## Set task
Transcribe the whole listing below without changing a word, but leave out every image.
══ Material provided ══
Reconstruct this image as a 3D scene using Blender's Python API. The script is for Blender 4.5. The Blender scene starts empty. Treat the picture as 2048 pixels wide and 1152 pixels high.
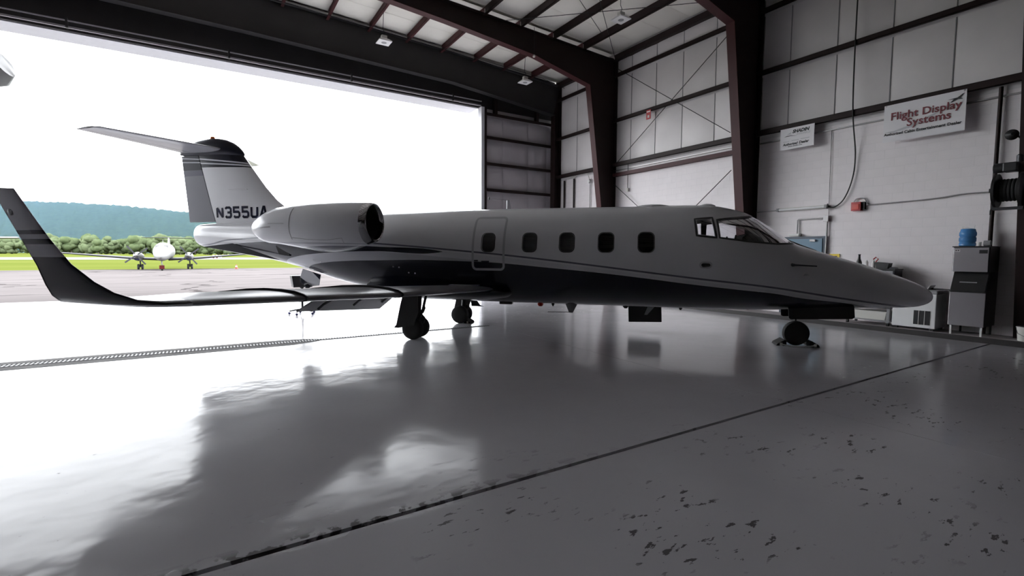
import bpy, bmesh, math, random
import numpy as np
from mathutils import Matrix, Vector
random.seed(7); rng = np.random.default_rng(7)
R = math.radians
scene = bpy.context.scene
COL = scene.collection

# ------------------------------------------------------------------ camera
cam_d = bpy.data.cameras.new('camera')
cam_d.sensor_width = 36.0
cam_d.lens = 36.0 * 965.0 / 2048.0
cam_d.clip_end = 9000
cam = bpy.data.objects.new('camera', cam_d); COL.objects.link(cam)
yaw, pit, rol = R(32.0), R(4.0), R(0.3)
fw = Vector((math.sin(yaw)*math.cos(pit), math.cos(yaw)*math.cos(pit), -math.sin(pit)))
rt = Vector((math.cos(yaw), -math.sin(yaw), 0)); up = rt.cross(fw)
rt, up = rt*math.cos(rol)+up*math.sin(rol), up*math.cos(rol)-rt*math.sin(rol)
cam.matrix_world = Matrix(((rt.x, up.x, -fw.x, 0), (rt.y, up.y, -fw.y, 0), (rt.z, up.z, -fw.z, 1.69), (0, 0, 0, 1)))
scene.camera = cam

# ------------------------------------------------------------------ sky and exposure
world = bpy.data.worlds.new('overcast_sky'); scene.world = world; world.use_nodes = True
bg = world.node_tree.nodes['Background']
bg.inputs[0].default_value = (0.93, 0.96, 1.0, 1); bg.inputs[1].default_value = 1.0
vs = scene.view_settings
vs.view_transform = 'Standard'; vs.look = 'None'; vs.gamma = 1.0; vs.use_curve_mapping = False
vs.exposure = 3.25
scene.cycles.max_bounces = 14; scene.cycles.diffuse_bounces = 7; scene.cycles.glossy_bounces = 6
scene.cycles.transparent_max_bounces = 16; scene.cycles.volume_bounces = 1
scene.cycles.caustics_reflective = False; scene.cycles.caustics_refractive = False
scene.cycles.use_denoising = True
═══
## Reply
Reconstruct this image as a 3D scene using Blender's Python API. The script is for Blender 4.5. The Blender scene starts empty. Treat the picture as 2048 pixels wide and 1152 pixels high.
import bpy, bmesh, math, random
import numpy as np
from mathutils import Matrix, Vector
random.seed(7); rng = np.random.default_rng(7)
R = math.radians
scene = bpy.context.scene
COL = scene.collection

# ------------------------------------------------------------------ camera
cam_d = bpy.data.cameras.new('camera')
cam_d.sensor_width = 36.0
cam_d.lens = 36.0 * 965.0 / 2048.0
cam_d.clip_end = 9000
cam = bpy.data.objects.new('camera', cam_d); COL.objects.link(cam)
yaw, pit, rol = R(32.0), R(4.0), R(0.3)
fw = Vector((math.sin(yaw)*math.cos(pit), math.cos(yaw)*math.cos(pit), -math.sin(pit)))
rt = Vector((math.cos(yaw), -math.sin(yaw), 0)); up = rt.cross(fw)
rt, up = rt*math.cos(rol)+up*math.sin(rol), up*math.cos(rol)-rt*math.sin(rol)
cam.matrix_world = Matrix(((rt.x, up.x, -fw.x, 0), (rt.y, up.y, -fw.y, 0), (rt.z, up.z, -fw.z, 1.69), (0, 0, 0, 1)))
scene.camera = cam

# ------------------------------------------------------------------ sky and exposure
world = bpy.data.worlds.new('overcast_sky'); scene.world = world; world.use_nodes = True
bg = world.node_tree.nodes['Background']
bg.inputs[0].default_value = (0.93, 0.96, 1.0, 1); bg.inputs[1].default_value = 1.0
vs = scene.view_settings
vs.view_transform = 'Standard'; vs.look = 'None'; vs.gamma = 1.0; vs.use_curve_mapping = False
vs.exposure = 3.25
scene.cycles.max_bounces = 14; scene.cycles.diffuse_bounces = 7; scene.cycles.glossy_bounces = 6
scene.cycles.transparent_max_bounces = 16; scene.cycles.volume_bounces = 1
scene.cycles.caustics_reflective = False; scene.cycles.caustics_refractive = False
scene.cycles.use_denoising = True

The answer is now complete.